アメリカは打つ手がないようだ。日本はどっしり構えていればいい

山下一仁 キヤノングローバル戦略研究所研究主幹

ワシントンから

トランプ米大統領(左)を出迎え、握手する安倍晋三首相=11月5日午後0時7分、埼玉県川越市の霞ケ関カンツリー倶楽部、代表撮影 トランプ米大統領(左)を出迎え、握手する安倍晋三首相=11月5日午後0時7分、埼玉県川越市の霞ケ関カンツリー倶楽部、代表撮影

 今ワシントンのホテルでこの原稿を書いている。ハーバード大学で開かれる今年の日米科学フォーラムに発表者として招聘されたのを機会に、時差調整を兼ねて通商関係の専門家と意見交換するためにワシントンに立ち寄ったのである。

 通商関係者といってもアメリカの行政府の担当者ではない。この人たちと話しても公式見解を言うだけで、重要なことは聞き出せないことは、自分の日本政府での経験からもよくわかっている。しかも、トランプ氏のような大統領の下では、行政府の人たち自身が、政権の中枢であるホワイトハウスが考えているアメリカの通商政策の内容自体を知らない可能性が高い。

 私が意見交換の相手にするのは、行政府から一定の距離を置き、客観的にトランプ氏政権の行動を分析できる能力を持つと同時に、政権に影響力を行使できる人たちである。具体的には、数あるシンクタンクの中でも優秀な研究者と連邦議会調査局の担当者である。

シンクタンクと連邦議会調査局の役割は極めて大きい

 アメリカのシンクタンクの人たちは単に政策の分析をしているのではない。彼らの政権への影響力は極めて大きい。また、アメリカでは、通商交渉の権限は憲法上行政府ではなく連邦議会に属している。行政府は議会から授権されて交渉するに過ぎないし、授権の際に様々な注文が付けられる。

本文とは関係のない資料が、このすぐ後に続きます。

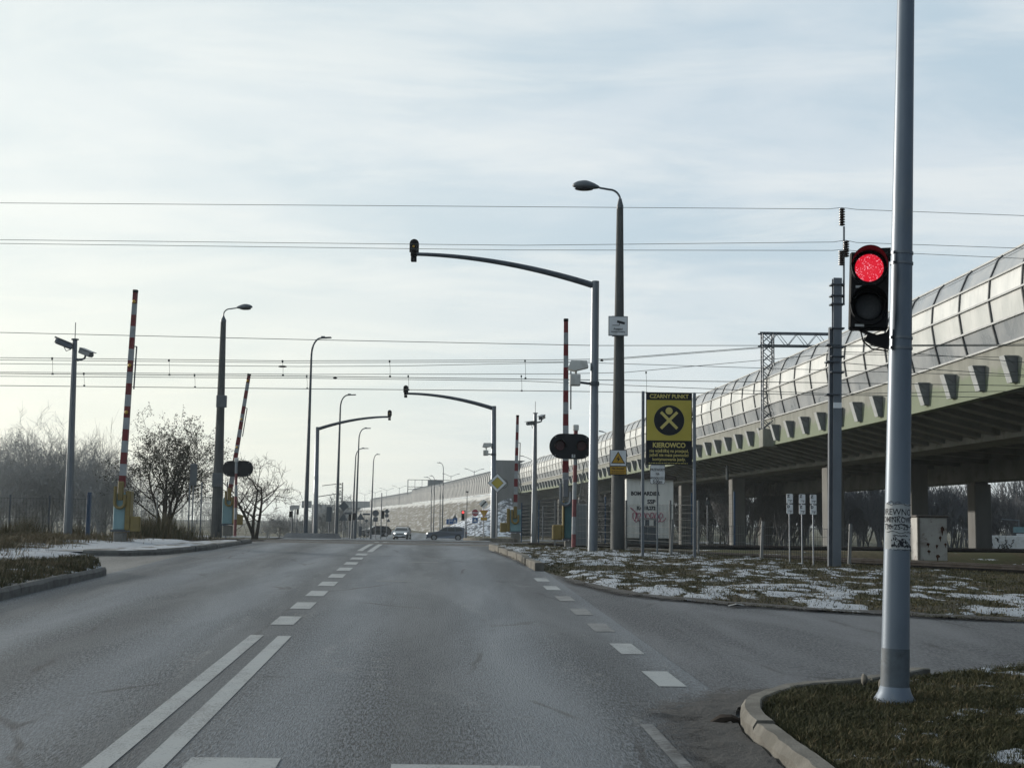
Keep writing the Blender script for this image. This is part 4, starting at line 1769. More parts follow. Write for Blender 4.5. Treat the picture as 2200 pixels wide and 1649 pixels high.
am, amh = arm_mast('nearest grey mast, right of the road, long arm reaching left over the lane', (1273, 1199), (1279, 604), (889, 547), 33, .105)


def wide_camera(t, z, dx, sc=1.0):
    """box floodlight over a box camera on a side arm"""
    o = MB()
    o.tube([(0, 0, z), (dx * .35, -.05, z), (dx * .75, -.06, z + .02), (dx, -.06, z + .03)], .03, 6)
    o.lathe([(.125, -.05), (.125, .05)], (0, 0, z), n=12)
    o.build('camera_arm', 'steel_dark', t)
    MB().box(dx - .02, -.1, z + .07, .26 * sc, .30, .27 * sc, bev=.015).build('camera_box', 'dirty_white', t)
    mb = MB()
    mb.prism([(-.24 * sc, 0), (-.17 * sc, .20 * sc), (.22 * sc, .20 * sc), (.26 * sc, .04 * sc), (-.08 * sc, -.05 * sc)], (dx + .04, -.26, z + .34), (1, 0, 0), (0, 0, 1), (0, .34, 0))
    mb.tube([(dx, -.1, z + .2), (dx, -.1, z + .36)], .03, 6)
    mb.build('floodlight', 'dirty_white', t)


wide_camera(am, W(1275, 824, 33).z - W(1273, 1199, 33).z, -.46)
am2, h2 = arm_mast('second grey mast right of the road beyond the tracks, arm reaching left', (1060, 1158), (1061, 872), (872, 843), 62, .12)
wide_camera(am2, W(1060, 976, 62).z - W(1060, 1158, 62).z, -.34, .9)
am3, h3 = arm_mast('grey mast left of the road beyond the tracks, arm reaching right', (677, 1149), (682, 917), (837, 896), 75, .12)


# ------------------------------------------------------------------ signs
def sign(label, px, pyb, pyt, Y, panels, name='road_sign', cat='road sign', pr=.03, group=None, post='steel'):
    """post from pyb to pyt; panels = (shape, centre y px, size px, [material rings], dx px)"""
    a, h, rot = stand(px, pyb, px, pyt, Y)
    rot = (0, rot[1] * .0, 0)
    t = thing(name, label, cat, a, rot, group)
    MB().tube([(0, 0, -.2), (0, 0, h)], pr, 8).build('post', post, t, True)
    s = m_px(Y)
    for pn in panels:
        shape, cy, size, mats = pn[:4]
        dxp = pn[4] if len(pn) > 4 else 0
        zc = W(px, cy, Y).z - a.z
        y0 = -pr - .02
        prev = None
        for k, (mm, f_) in enumerate(mats):
            if shape == 'diamond':
                poly = ngon(4, size * s * f_)
            elif shape == 'up':
                poly = ngon(3, size * s * f_)
            elif shape == 'down':
                poly = ngon(3, size * s * f_, math.pi)
            elif shape == 'oct':
                poly = ngon(8, size * s * f_, math.pi / 8)
            elif shape == 'disc':
                poly = ngon(24, size * s * f_)
            else:
                w_, h_ = size
                b = (1 - f_) * min(w_, h_) * .5
                poly = rrect((w_ - 2 * b) * s, (h_ - 2 * b) * s, .12 * min(w_, h_) * s)
            mb = plate(shift(poly, dxp * s, zc), y0 - .004 * k, .012 if k == 0 else .003)
            o = mb.build('panel' if k == 0 else ('border' if k < len(mats) - 1 else 'field'), mm, t if k == 0 else prev)
            if k == 0:
                prev = o
    return t, a, s


# priority diamond in front of the far right mast
sign('yellow and white priority diamond sign on its own post before the second mast', 1067, 1157, 1020, 60.5, [('diamond', 1037, 21, [('black_matte', 1.0), ('white', .94), ('black_matte', .62), ('sign_yellow', .58)])], pr=.035)
Yc = 150
t, a, s_ = sign('red octagonal stop sign over a blue crossing sign', 1020, 1157, 1092, Yc, [('oct', 1101, 8, [('white', 1.0), ('sign_red', .93)]), ('rect', 1117, (12, 12), [('sign_blue', 1.0)])], pr=.04)
text('STOP', .30, 'white', t, (0, -.085, W(1020, 1103.4, Yc).z - a.z), off=.008)
MB().prism(ngon(3, 4.6 * s_), (0, -.075, W(1020, 1117.6, Yc).z - a.z), (1, 0, 0), (0, 0, 1), (0, .004, 0)).build('pictogram', 'white', t)
sign('upside down amber yield triangle over an amber plate', 1039, 1157, 1095, 148, [('down', 1101, 11, [('sign_red', 1.0), ('amber', .84)]), ('rect', 1114, (14, 7), [('black_matte', 1.0), ('amber', .86)])], pr=.04)
t, a, s_ = sign('white end of priority diamond with a black stripe, behind the yield sign', 1038, 1150, 1076, 158, [('diamond', 1082, 10, [('white', 1.0), ('dirty_white', .75)])], pr=.035)
MB().box(0, -.07, W(1038, 1082, 158).z - a.z, .16, .01, .85, Matrix.Rotation(.75, 3, 'Y')).build('stripe', 'ink', t)
t, a, s_ = sign('blue and white direction board in front of the embankment', 966, 1152, 1110, 172, [('rect', 1120, (15, 11), [('sign_blue', 1.0)])], pr=.04)
MB().box(-.1, -.075, W(966, 1120, 172).z - a.z, .08, .006, .5).box(.15, -.075, W(966, 1118, 172).z - a.z, .4, .006, .08).build('arrow', 'white', t)
t, a, s_ = sign('blue pedestrian crossing sign below a dark triangle, behind the turning car', 977, 1152, 1103, 168, [('rect', 1118, (10, 11), [('sign_blue', 1.0)]), ('up', 1110, 5, [('sign_back', 1.0)])], pr=.04)
MB().prism(ngon(3, 4.2 * s_), (0, -.075, W(977, 1119, 168).z - a.z), (1, 0, 0), (0, 0, 1), (0, .004, 0)).build('pictogram', 'white', t)
# backs of signs for the other direction, left of the far road
sign('grey back of a diamond sign above a triangle, left of the far lamps', 737, 1154, 1078, 104, [('diamond', 1087, 11, [('sign_back', 1.0)]), ('up', 1112, 11, [('sign_back', 1.0)])], pr=.035)
sign('grey back of a triangular sign over a narrow grey box plate', 774, 1155, 1098, 118, [('up', 1111, 10, [('sign_back', 1.0)]), ('rect', 1141, (6, 22), [('sign_back', 1.0)])], pr=.035)
sign('grey back of a round sign over a square plate', 806, 1155, 1095, 130, [('disc', 1102, 7, [('sign_back', 1.0)]), ('rect', 1115, (10, 10), [('sign_back', 1.0)])], pr=.035)
sign('grey back of a small diamond sign with two plates, near the embankment foot', 830, 1152, 1092, 140, [('diamond', 1098, 6, [('sign_back', 1.0)]), ('rect', 1107, (8, 7), [('sign_back', 1.0)]), ('up', 1118, 5, [('sign_back', 1.0)], 4)], pr=.035)
sign('small grey back of a diamond sign low between the lamps', 787, 1152, 1115, 135, [('diamond', 1118, 4, [('sign_back', 1.0)])], pr=.03)
sign('tall dark back of a signal board left of the second lamp', 706, 1151, 1088, 96, [('rect', 1104, (11, 32), [('sign_back', 1.0)])], 'signal_board', 'signal board', pr=.04)
sign('narrow grey panel standing on a thin post in front of the leafy bush', 412, 1140, 995, 58, [('rect', 1019, (15, 46), [('sign_back', 1.0)])], 'signal_board', 'signal board', pr=.03)
for lab, px, py, w_, Y in (('dark street name board on a bracket beside the second lamp', 748, 1102, 16, 100), ('dark street name board on a bracket between the third and last lamp', 787, 1104, 16, 126)):
    c = W(px, py, Y)
    t = thing('name_board', lab, 'name board', (c.x, c.y, zf(Y)))
    hz = c.z - zf(Y)
    MB().box(0, 0, hz, w_ * m_px(Y), .06, 4 * m_px(Y), bev=.01).build('panel', 'sign_back', t)
    MB().tube([(-.2, .05, 0), (-.2, .05, hz)], .025, 6).build('post', 'steel', t)


def signal(label, px, pyb, pyt, cy, Y, sz=1.0, lit=False, back=False, n=3, hd=(6, 18), dx=0, ang=0):
    a, h, rot = stand(px, pyb, px, pyt, Y)
    t = thing('traffic_light', label, 'traffic light', a, (0, 0, 0))
    MB().tube([(0, 0, -.2), (0, 0, h)], .055, 8).build('pole', 'steel', t, True)
    s = m_px(Y)
    zc = W(px, cy, Y).z - a.z
    w_, h_ = hd[0] * s, hd[1] * s
    ox = dx * s
    mb = MB().box(ox, -.14, zc, w_, .2, h_, bev=.02)
    hdo = mb.build('signal_head', 'black', t)
    sgn = 1 if back else -1
    for k in range(n):
        z = zc + h_ * (.33 - .33 * k if n == 3 else .24 - .48 * k)
        mb = MB()
        r_ = h_ / n * .36
        vs = []
        fs = []
        K = 12
        for i in range(K + 1):
            an = math.pi * (-.15 + 1.3 * i / K)
            for yy in (-.25, -.25 - .24):
                vs.append((ox + (r_ * 1.15) * math.cos(an), yy if not back else -yy - .28, z + r_ * 1.15 * math.sin(an)))
        for i in range(K):
            fs.append((2 * i, 2 * i + 1, 2 * i + 3, 2 * i + 2))
        mb.add(vs, fs)
        mb.build('visor', 'black', hdo)
        MB().lathe([(r_, 0), (r_ * .9, -.012)], (ox, -.245 if not back else -.03, z), (0, 1, 0), 14).build('lens', 'red_lit_far' if (lit and k == 0) else 'glass_dark', hdo)
    return t


M['red_lit_far'] = glow_mat('lit_red_far_lens', (1.0, .08, .08), 1.6)
signal('traffic light showing red beside the turning dark car', 999, 1160, 1096, 1107, 152, lit=True, hd=(7, 21), dx=-5)
signal('black traffic light back on a post left of the oncoming car', 818, 1156, 1058, 1105, 150, back=True, hd=(6, 17), dx=4)
signal('black traffic light left of the far lamps, facing sideways', 627, 1140, 1097, 1104, 105, back=True, hd=(6, 13), dx=-3)
signal('small black traffic light behind the sideways one at the left', 637, 1141, 1094, 1099, 118, back=True, hd=(4, 11), dx=2)
signal('black traffic light back beside the third lamp, left one of the pair', 750, 1154, 1102, 1111, 116, back=True, hd=(5, 14), dx=1)
signal('black traffic light beside the third lamp, right one of the pair', 760, 1154, 1100, 1109, 121, back=True, hd=(7, 15), dx=0)
cp = W(1002, 1160, 165)
t = thing('thin_pole', 'tall thin black pole with a small knob behind the red far traffic light', 'pole', (cp.x, cp.y, zf(165)))
hh = W(1002, 1056, 165).z - zf(165)
MB().tube([(0, 0, -.2), (0, 0, hh)], .05, 6).build('shaft', 'steel_dark', t)
MB().box(0, 0, hh, .3, .2, .18, bev=.03).build('knob', 'black', t)

# small white posts with number plates before the mast
for k, (px, pyb) in enumerate(((1697, 1218), (1724, 1221), (1748, 1225))):
    labs = ['left post of three with two white letter plates, reading Z over D', 'middle post of three with two white letter plates, reading Z over Z', 'right post of three with white letter plates, reading Z over D, nearest the steel mast']
    Y = 28.6 - .5 * k
    t, a, s_ = sign(labs[k], px, pyb, 1062, Y, [('rect', 1070.5 + k * .8, (13.4, 20), [('white', 1.0)]), ('rect', 1093 + k * .8, (13.4, 20), [('white', 1.0)])], 'plate_post', 'plate post', pr=.016, group='posts with paired white letter plates')
    for cy, ch in ((1070.5 + k * .8, 'Z'), (1093 + k * .8, 'DZD'[k])):
        z = W(px, cy, Y).z - a.z
        text(ch, .075, 'ink', t, (-.03, -.047, z + .028), off=.003)
        MB().box(.01, -.045, z - .035, .08, .004, .008).box(.02, -.045, z - .055, .008, .004, .04).build('symbol', 'ink', t)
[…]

 そもそも三権分立が日本よりはっきりしていて連邦議会の立法権限が強いうえ、通商交渉の憲法上の位置づけから、連邦議会調査局は通商政策の形成に極めて重要な役割を果たしている。彼らの分析結果を議員やそのスタッフが参考にして、通商政策が形成されていくのである。

 実は、トランプ政権になってから、彼らと会うのは初めてである。シンクタンクの人たちが言うのは、トランプ氏が何を考え、また何をしたいのかよくわからないということである。極めて重要な発表をすると予告しながら何も発言しないなど、その時々の対応を刹那(せつな)的にしているだけで整合性や内容があるとは考えられないというのである。しかし、トランプ氏やその周囲の人たちが何をしたくないのかは、彼らや連邦議会調査局の担当者との議論を通じて、ある程度わかるようになった。

トランプ氏は分析していない

 まず、トランプ氏が、TPP(環太平洋経済連携協定)やNAFTA(北米自由貿易協定)のどの部分がアメリカの不利益になったのか分析もしていないということである。